ADVERTISEMENT

Between crime and punishment

Stylistically, 'Vigil' retains George Saunders’s signature tonal volatility

Representational image File picture

Srimoyee Bagchi
Published 27.02.26, 10:14 AM

Book: VIGIL

Author: George Saunders

ADVERTISEMENT

Published by: Bloomsbury

Price: Rs 699

Vigil returns to the haunted territory George Saunders mapped so memorably in Lincoln in the Bardo. Once again, the action unfolds over a single night. Once again, the living are encircled by a clamorous assembly of the dead. But where Lincoln in the Bardo braided private grief with national catastrophe, Vigil fixes its gaze on a solitary, contemporary villain, K.J. Boone, an oil executive whose career has been entwined with climate denial and planetary harm, and Jill ‘Doll’ Blaine, a dead young woman assigned to comfort the dying as they slip away. But instead of staging a Dickensian moral pageantry — a powerful wrongdoer, a final night, visitations, the possibility of reckoning — Saunders dwells on how fiction itself should treat wrongdoing: whether it should prosecute, forgive, or remain suspended in inquiry.

In A Swim in a Pond in the Rain, Saunders articulated a theory of fiction rooted in the Russian masters he teaches: Chekhov, Turgenev, Tolstoy and Gogol. He argued that great stories generate a series of micro-adjustments in the reader’s expectations. A narrative sets up a pattern, then subtly violates it, creating what he called “a feeling of continuous correction”. Fiction, in this view, becomes a machine for moral recalibration. Vigil operates according to this principle. The novel continually invites the reader toward a conventional response — outrage at the corporate villain, hunger for comeuppance — and then unsettles that stance. The dying executive defends himself in terms that implicate the modern world at large. The reader’s moral footing shifts. Is Boone uniquely monstrous, or merely an extreme node in a vast network of shared complicity? Saunders refuses to provide an answer.

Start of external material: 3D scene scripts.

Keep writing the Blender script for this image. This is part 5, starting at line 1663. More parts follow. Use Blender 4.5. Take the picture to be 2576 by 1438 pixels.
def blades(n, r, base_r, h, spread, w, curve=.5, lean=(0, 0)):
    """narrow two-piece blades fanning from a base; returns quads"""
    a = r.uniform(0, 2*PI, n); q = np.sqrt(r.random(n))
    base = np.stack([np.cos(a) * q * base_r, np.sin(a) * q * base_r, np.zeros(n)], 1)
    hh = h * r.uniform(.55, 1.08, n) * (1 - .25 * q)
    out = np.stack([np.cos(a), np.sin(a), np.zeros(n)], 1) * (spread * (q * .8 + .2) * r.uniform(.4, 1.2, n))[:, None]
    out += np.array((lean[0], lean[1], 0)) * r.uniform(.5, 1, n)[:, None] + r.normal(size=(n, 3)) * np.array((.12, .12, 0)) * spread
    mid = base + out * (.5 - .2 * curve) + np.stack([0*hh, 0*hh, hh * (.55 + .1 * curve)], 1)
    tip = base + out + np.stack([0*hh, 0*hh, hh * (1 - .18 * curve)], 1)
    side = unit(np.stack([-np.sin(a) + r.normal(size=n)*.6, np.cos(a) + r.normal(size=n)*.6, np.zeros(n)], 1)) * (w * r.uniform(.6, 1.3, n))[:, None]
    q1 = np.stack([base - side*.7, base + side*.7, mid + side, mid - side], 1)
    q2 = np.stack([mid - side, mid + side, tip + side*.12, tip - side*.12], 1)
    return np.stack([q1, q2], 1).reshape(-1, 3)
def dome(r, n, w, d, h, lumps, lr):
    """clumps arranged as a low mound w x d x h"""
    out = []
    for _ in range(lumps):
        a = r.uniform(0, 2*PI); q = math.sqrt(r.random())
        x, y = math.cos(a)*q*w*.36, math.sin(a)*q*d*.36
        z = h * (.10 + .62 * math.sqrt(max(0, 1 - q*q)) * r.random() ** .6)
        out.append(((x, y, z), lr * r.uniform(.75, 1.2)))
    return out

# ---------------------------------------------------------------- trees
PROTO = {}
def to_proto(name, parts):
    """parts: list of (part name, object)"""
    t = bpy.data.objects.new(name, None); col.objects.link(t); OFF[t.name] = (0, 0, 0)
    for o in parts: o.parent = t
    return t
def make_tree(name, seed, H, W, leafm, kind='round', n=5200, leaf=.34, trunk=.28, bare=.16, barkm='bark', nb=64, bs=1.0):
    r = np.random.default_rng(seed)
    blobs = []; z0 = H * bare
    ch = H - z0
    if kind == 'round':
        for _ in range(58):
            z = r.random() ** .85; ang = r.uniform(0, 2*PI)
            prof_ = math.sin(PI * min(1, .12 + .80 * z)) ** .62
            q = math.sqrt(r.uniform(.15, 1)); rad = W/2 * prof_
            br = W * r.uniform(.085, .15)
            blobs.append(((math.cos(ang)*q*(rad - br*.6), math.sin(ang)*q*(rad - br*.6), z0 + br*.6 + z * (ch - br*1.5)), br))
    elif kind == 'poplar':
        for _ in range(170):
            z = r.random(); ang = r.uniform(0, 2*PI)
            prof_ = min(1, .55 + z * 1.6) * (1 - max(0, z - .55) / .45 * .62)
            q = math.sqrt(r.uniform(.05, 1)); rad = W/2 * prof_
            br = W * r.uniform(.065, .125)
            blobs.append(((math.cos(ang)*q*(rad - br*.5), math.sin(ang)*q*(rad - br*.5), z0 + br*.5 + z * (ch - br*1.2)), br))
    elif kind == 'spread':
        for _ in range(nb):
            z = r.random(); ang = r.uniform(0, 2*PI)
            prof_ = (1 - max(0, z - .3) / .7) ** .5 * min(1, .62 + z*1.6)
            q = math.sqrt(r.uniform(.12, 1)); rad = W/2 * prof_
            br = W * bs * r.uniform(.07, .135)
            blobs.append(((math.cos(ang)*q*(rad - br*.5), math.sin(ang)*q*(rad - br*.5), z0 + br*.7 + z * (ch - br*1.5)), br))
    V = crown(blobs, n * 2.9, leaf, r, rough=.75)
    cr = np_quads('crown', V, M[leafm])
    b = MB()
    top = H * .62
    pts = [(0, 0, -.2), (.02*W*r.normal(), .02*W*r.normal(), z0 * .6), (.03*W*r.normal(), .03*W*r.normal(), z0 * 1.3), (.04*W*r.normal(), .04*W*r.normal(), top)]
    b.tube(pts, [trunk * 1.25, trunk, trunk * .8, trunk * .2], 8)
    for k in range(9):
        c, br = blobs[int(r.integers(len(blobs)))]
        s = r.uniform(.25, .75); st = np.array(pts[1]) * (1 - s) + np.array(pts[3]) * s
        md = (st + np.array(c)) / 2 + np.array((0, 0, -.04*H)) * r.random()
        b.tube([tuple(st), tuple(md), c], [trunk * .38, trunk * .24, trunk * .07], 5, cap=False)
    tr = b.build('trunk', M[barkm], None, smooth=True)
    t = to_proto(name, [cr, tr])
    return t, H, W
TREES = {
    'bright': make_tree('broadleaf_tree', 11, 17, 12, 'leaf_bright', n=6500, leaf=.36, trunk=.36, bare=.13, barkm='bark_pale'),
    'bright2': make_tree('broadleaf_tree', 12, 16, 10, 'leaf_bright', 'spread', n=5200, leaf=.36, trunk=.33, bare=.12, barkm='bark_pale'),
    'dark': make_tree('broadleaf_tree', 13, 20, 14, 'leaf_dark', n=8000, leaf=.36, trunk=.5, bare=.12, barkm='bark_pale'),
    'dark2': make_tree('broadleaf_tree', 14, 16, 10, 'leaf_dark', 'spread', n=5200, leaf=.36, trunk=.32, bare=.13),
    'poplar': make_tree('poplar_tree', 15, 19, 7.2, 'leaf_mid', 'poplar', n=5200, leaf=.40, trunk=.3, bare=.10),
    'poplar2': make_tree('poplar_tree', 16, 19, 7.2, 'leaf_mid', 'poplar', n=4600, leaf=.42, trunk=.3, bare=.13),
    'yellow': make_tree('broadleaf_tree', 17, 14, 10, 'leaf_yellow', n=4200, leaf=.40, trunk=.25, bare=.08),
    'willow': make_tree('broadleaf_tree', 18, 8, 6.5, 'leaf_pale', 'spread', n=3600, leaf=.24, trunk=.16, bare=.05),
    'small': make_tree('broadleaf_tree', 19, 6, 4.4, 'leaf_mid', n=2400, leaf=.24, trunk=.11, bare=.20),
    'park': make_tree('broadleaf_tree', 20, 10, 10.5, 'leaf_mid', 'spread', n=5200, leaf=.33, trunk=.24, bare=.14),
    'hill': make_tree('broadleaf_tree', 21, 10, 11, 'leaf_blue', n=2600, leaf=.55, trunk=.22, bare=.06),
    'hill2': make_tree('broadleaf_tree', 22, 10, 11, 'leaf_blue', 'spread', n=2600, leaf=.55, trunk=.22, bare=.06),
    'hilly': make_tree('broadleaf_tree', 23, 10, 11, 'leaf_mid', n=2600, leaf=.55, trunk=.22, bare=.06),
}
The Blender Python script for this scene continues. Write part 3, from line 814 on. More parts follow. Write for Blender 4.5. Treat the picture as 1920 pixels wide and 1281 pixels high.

Unlike Lincoln in the Bardo, which wove its metaphysical questions into a collage of historical quotations, invented testimonies and overlapping voices, Vigil feels more streamlined in its design. The earlier novel created a sense of depth by layering fragments from diaries, newspapers and imagined eyewitness accounts, so that no single voice controlled the narrative. This plot relies on a smaller group of characters and keeps returning to the same confined setting. The arguments about responsibility, inevitability and compassion are presented more directly. There are fewer digressions and scant competing perspectives. While this clarity brings a certain sharpness, it also ensures that the ethical questions sometimes feel arranged in advance, as if the characters are stepping into positions in a carefully-constructed thought experiment.

Stylistically, Vigil retains Saunders’s signature tonal volatility. In the space of a single paragraph, the writing can move from something physically absurd — a ghost wedged in a driveway, spirits bickering like impatient commuters — to a quiet meditation on guilt or mortality. The effect feels jarring on purpose. The comedy, in this context, is not there just to make the darker themes easier to swallow. Saunders has often used humour to loosen the reader’s defences. Here, though, the humour tests how long the characters — and the reader — can avoid facing the apocalyptic repercussions at stake. Instead of cushioning the ethical debate, the comedy often sharpens it.

Unfortunately, Vigil does not achieve the emotional amplitude of Lincoln in the Bardo. In the earlier novel, Lincoln’s grief felt elemental. Here, by contrast, the protagonist — or should one say antagonist, given that he is the villain of the piece? — functions more as a moral problem to be examined rather than as a fully dimensional presence capable of surprising the reader. In his teaching, Saunders has long warned against fiction that strains to deliver a lesson. In Vigil, he walks close to that edge. The polemical undercurrent, understandable given the subject, occasionally narrows the emotional field. What remains undeniable is Saunders’s commitment to tension. He does not write to reassure or to present moral exemplars; he writes to unsettle. The repeated clash between condemnation and compassion is not incidental. The novel refuses the satisfaction of clear punishment or triumphant redemption. It makes readers distrust outrage even when outrage seems justified. It insists on examining the impulse to judge alongside the desire to forgive. Vigil thus holds fast to Saunders’s central wager: that art should complicate our certainties rather than confirm them, and that in the space between anger and empathy something like moral clarity might flicker — briefly.